Many Western-based global businesses have major operations in China and a very good understanding of how to succeed in China. However, that knowledge is not widespread within their organisation and for global businesses to be truly successful there needs to be a much greater understanding throughout the organisation of how to make the most of the opportunities that exist in growth markets and, in particular, China. Therefore, I see CKGSB as being ideally positioned to educate senior leadership in Western-based business organisations, both on the opportunities for doing business in China and also how the world is viewed through a China lens.

As China continues its rapid growth, it is constantly looking at opportunities that exist for it in the global marketplace. This means that all organisations involved with China have to develop a knowledge and understanding of it and keep that up-todate. It is no longer sufficient for business organisations to rely solely on their ‘China experts’ but senior managers throughout a business organisation need to have knowledge and understanding of how effectively to do business with China.

We recently saw the first Chinese law firm establish a presence in London. What advice would you offer Chinese firms seeking to ‘head West’?

Like all markets, the legal sector is impacted by the growth and success of China. We have also seen the first linkup between a leading Chinese law firm and a leading Australian law firm. My advice to Chinese firms ‘heading West’ would be to have a clear understanding of what you want to achieve and to position yourself effectively and appropriately. There are tremendous opportunities for Chinese law firms to assist their clients as they expand globally. Any investment should be seen as for the long-term, and to be truly successful requires hard work and compromise.

Competition among European countries to secure Chinese FDI is intensifying. What advice do you have for CKGSB alumni who may be considering potential suitors?

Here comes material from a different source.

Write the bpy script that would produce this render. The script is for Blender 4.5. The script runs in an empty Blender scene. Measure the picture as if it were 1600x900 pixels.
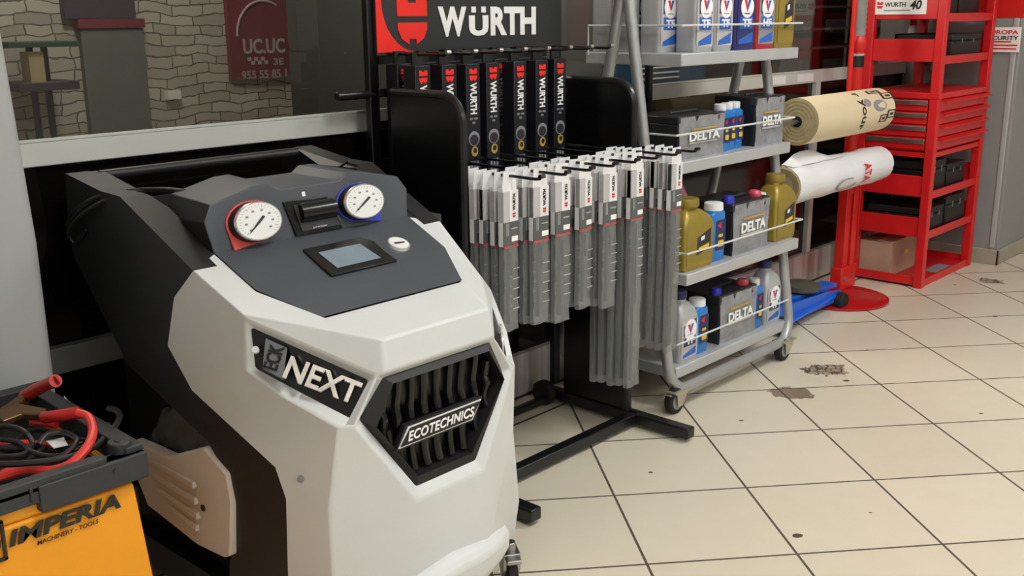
import bpy, bmesh, math, random
from mathutils import Vector, Matrix
random.seed(7)
S = bpy.context.scene
COL = S.collection
PI = math.pi

# ---------------------------------------------------------------- camera, world, exposure
cd = bpy.data.cameras.new('camera'); cam = bpy.data.objects.new('camera', cd); COL.objects.link(cam)
cam.matrix_world = Matrix([[0.673235, 0.191348, -0.714241, 0.0], [-0.739386, 0.163808, -0.653051, 0.0], [-0.007961, 0.967757, 0.251761, 1.3617871095079739], [0, 0, 0, 1]])
cd.sensor_width = 36; cd.sensor_fit = 'HORIZONTAL'; cd.lens = 36.6468
cd.clip_start = 0.05; cd.clip_end = 60
S.camera = cam
w = bpy.data.worlds.new('world'); S.world = w; w.use_nodes = True
w.node_tree.nodes['Background'].inputs[0].default_value = (0.9, 0.95, 1, 1)
w.node_tree.nodes['Background'].inputs[1].default_value = 0.02
S.view_settings.view_transform = 'Standard'
S.view_settings.look = 'None'
S.view_settings.gamma = 1
S.view_settings.use_curve_mapping = False
S.view_settings.exposure = 0.25
LAMP = 27.0            # radiance of the ceiling panels
BACK_FILL = 50.0       # watts of the unseen fill lights added behind the glass

# ---------------------------------------------------------------- materials
def lin(c):
    c = c.lstrip('#'); r = [int(c[i:i+2], 16) / 255 for i in (0, 2, 4)]
    return tuple(x / 12.92 if x <= .04045 else ((x + .055) / 1.055) ** 2.4 for x in r) + (1,)
MATS = {}
def mat(name, col, rough=.5, metal=0., var=.05, scale=12., bump=0., alpha=1., spec=.5, coat=0., bscale=None):
    m = bpy.data.materials.new(name); m.use_nodes = True; nt = m.node_tree; N = nt.nodes; L = nt.links
    b = N['Principled BSDF']; c = lin(col)
    b.inputs['Roughness'].default_value = rough; b.inputs['Metallic'].default_value = metal
    b.inputs['Alpha'].default_value = alpha; b.inputs['Specular IOR Level'].default_value = spec
    b.inputs['Coat Weight'].default_value = coat
    tc = N.new('ShaderNodeTexCoord')
    nz = N.new('ShaderNodeTexNoise'); nz.inputs['Scale'].default_value = scale; nz.inputs['Detail'].default_value = 4
    L.new(tc.outputs['Object'], nz.inputs['Vector'])
    rp = N.new('ShaderNodeValToRGB')
    rp.color_ramp.elements[0].position = .3; rp.color_ramp.elements[1].position = .7
    rp.color_ramp.elements[0].color = tuple(x * (1 - var) for x in c[:3]) + (1,)
    rp.color_ramp.elements[1].color = tuple(min(1, x * (1 + var)) for x in c[:3]) + (1,)
    L.new(nz.outputs['Fac'], rp.inputs['Fac']); L.new(rp.outputs['Color'], b.inputs['Base Color'])
    if bump:
        n2 = N.new('ShaderNodeTexNoise'); n2.inputs['Scale'].default_value = bscale or scale * 8; n2.inputs['Detail'].default_value = 3
        L.new(tc.outputs['Object'], n2.inputs['Vector'])
        bp = N.new('ShaderNodeBump'); bp.inputs['Strength'].default_value = bump; bp.inputs['Distance'].default_value = .004
        L.new(n2.outputs['Fac'], bp.inputs['Height']); L.new(bp.outputs['Normal'], b.inputs['Normal'])
    MATS[name] = m
    return m

mat('shell_white', '#d0d3d1', .42, var=.03, scale=5, bump=.04, bscale=400)
mat('cover_white', '#d3c9bc', .5, var=.05, scale=6)
mat('panel_grey', '#464a50', .5, var=.04, scale=9, bump=.05, bscale=500)
mat('frame_black', '#1d1e20', .45, var=.06, bump=.05, bscale=500)
mat('deep_black', '#0b0b0c', .5)
mat('soft_black', '#141415', .55)
mat('gloss_black', '#101011', .22)
mat('stand_black', '#08080a', .3)
mat('stand_edge', '#161618', .3)
mat('box_black', '#191a20', .35, var=.1)
mat('rubber', '#121212', .7)
mat('chrome', '#dedede', .24, .75)
mat('letter_chrome', '#d9d4cc', .28, .35, var=.25, scale=25)  # pale low-metal colour stands in for bright chrome reflections
mat('steel', '#a9a9a6', .35, 1., var=.08)
mat('zinc', '#bdb9a6', .4, .7, var=.1)
mat('alu', '#c9cbc5', .42, .1, var=.05, scale=3)
mat('alu_grey', '#8c8f8d', .5, .2)
mat('sill_shade_grey', '#5c605e', .55, .1)  # base colour darkened to stand in for shadow on the lower rail
mat('tube_silver', '#aeb0b0', .38, .55, var=.04)
mat('shelf_silver', '#bcbebf', .42, .3, var=.04)
mat('column_grey', '#aaadab', .5, var=.03, scale=2)
mat('wall_grey', '#8f8e8c', .7, var=.04, scale=2)
mat('red_paint', '#d3221c', .35, var=.05)
mat('tower_red', '#cf1b1e', .35, var=.06)
mat('dark_red', '#9d1518', .4, var=.06)
mat('logo_red', '#f02a20', .4)
mat('deep_red', '#d8202a', .45)
mat('white', '#f2f2f0', .45, var=.02)
mat('card_white', '#e6e6e6', .5, var=.05)
mat('card_grey', '#b9b7b7', .4, var=.06)
mat('card_dark', '#565a5a', .35, var=.1)
mat('sign_dark', '#2c2e30', .4, var=.03)
mat('dial_white', '#e9e9e6', .35, var=.02)
mat('gauge_red', '#d8504e', .4)
mat('gauge_blue', '#3c46b8', .4)
mat('ink', '#25221f', .5)
mat('ink_grey', '#86868a', .5)
mat('charger_yellow', '#f2a014', .42, var=.03, scale=4)
mat('rim_grey', '#2f3133', .5, var=.06, bump=.08, bscale=300)
mat('cable_red', '#d8382f', .4)
mat('cable_black', '#1d1d1e', .4)
mat('clamp_red', '#b9231f', .35)
mat('copper', '#6d5236', .35, .8)
mat('screen', '#7b8c98', .12, var=.06, scale=30)
mat('bottle_silver', '#b4b6b8', .35, .25, var=.05)
mat('bottle_navy', '#2a2f6b', .35)
mat('bottle_red', '#b3262b', .35)
mat('bottle_gold', '#9c8738', .34, .3, var=.08)
mat('cap_gold', '#8f7b33', .4, .2)
mat('cap_navy', '#23275c', .4)
mat('cap_white', '#e6e8e8', .4)
mat('fluid_blue', '#1f78c8', .22, var=.08)
mat('label_navy', '#232a5e', .4)
mat('label_blue', '#2d62b8', .4)
mat('label_dark', '#2f2a33', .45)
mat('label_yellow', '#e6c02a', .4)
mat('label_gold', '#b89a4a', .4)
mat('label_grey', '#8e8e90', .4)
mat('pink', '#c47a94', .4)
mat('battery_black', '#232427', .35, var=.15)
mat('battery_wrap', '#8b8c90', .22, var=.18, scale=25, bump=.9, bscale=60)
mat('tile_grey', '#5d6063', .4)
mat('cap_blue', '#2a33b8', .35)
mat('cap_pinkred', '#c8475c', .35)
mat('wire_white', '#d5d6d6', .4)
mat('paper_tan', '#d9c8a6', .7, var=.04, scale=4)
mat('paper_core', '#a5946f', .8, var=.12, scale=40)
mat('film_white', '#e6e7ea', .3, var=.04, scale=8, bump=.3, bscale=25)
mat('cardboard', '#b3937e', .75, var=.06)
mat('cardboard_light', '#cdb8a4', .75, var=.05)
mat('jack_blue', '#1f62d0', .35, var=.08)
mat('jack_pad', '#4b473c', .6)
mat('ceiling_white', '#d9d8d4', .8)
mat('room_wall', '#c4c3c0', .8)
mat('door_grey', '#6f726d', .7, var=.06)
mat('poster_red', '#7d3038', .6)
mat('poster_light', '#b9aeb0', .6)
mat('dark_panel', '#4a4b48', .6)
mat('maroon', '#34161a', .6)
mat('tool_blue', '#2c4c68', .45)
mat('shelf_green', '#33503a', .6)
mat('purple_grey', '#4a424e', .6)
mat('tile_skirting', '#a39a8a', .5, var=.08, scale=20)
mat('lower_pane', '#0f0b0a', .10, var=.1, scale=2)
mat('red_disc', '#b3161c', .25)
mat('cloth_grey', '#4b4a45', .9, var=.25, scale=20)
mat('beige_card', '#b8a67c', .7)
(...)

The competition for Chinese FDI is very apparent across the markets in which we operate. Whenever we talk to clients one of the areas that they focus on is Chinese outbound investment. Our lawyers who have worked in mainland China but are now based elsewhere in our international network are in great demand for their China knowledge and expertise. In a survey that we sponsored through the Economist Intelligence Unit last year, 82% of the respondents from large Chinese companies felt that they lacked management experience in outbound investment, and that they also struggled to understand local regulations and differences in culture. The feedback from this group was that this posed a challenge to their ability to expand successfully overseas.

To me, this points to the importance of very thorough preparation in advance of any deal, particularly, robust due diligence and a clear approach to orchestrating and executing the integration process.

Where there are likely to be political and/or cultural sensitivities, careful communications and engagement with the right people inside and outside the organisation you are acquiring are also critical.

What do you see as the major knowledge deficit among western SMEs about doing business with the emerging economies?

Many SMEs operate under severe resource constraints and when they start to look at emerging and rapidly developing markets, this puts them under a great deal of pressure as they often do not have the same capacity as larger organisations for allocating individuals to research the target market. On the other hand, SMEs can often be more nimble and innovative than large corporate organisations and better able to grasp opportunities as they see them. Although we are not a SME, we face some of the same issues. I would say that the greatest challenge is inculcating a good, current understanding of the growth economies across the firm. Our success in that market will ultimately depend not just on our people on the ground in Beijing, Shanghai and Hong Kong, nor even on our teams across the wider Asia Pacific region.

Rather it will depend on us being able to share effectively that same knowledge and cultural and client insights about China with our people in the US, Europe, Latin America and Africa. I think at Clifford Chance we are making great strides in this direction but it requires a great deal of investment and focus.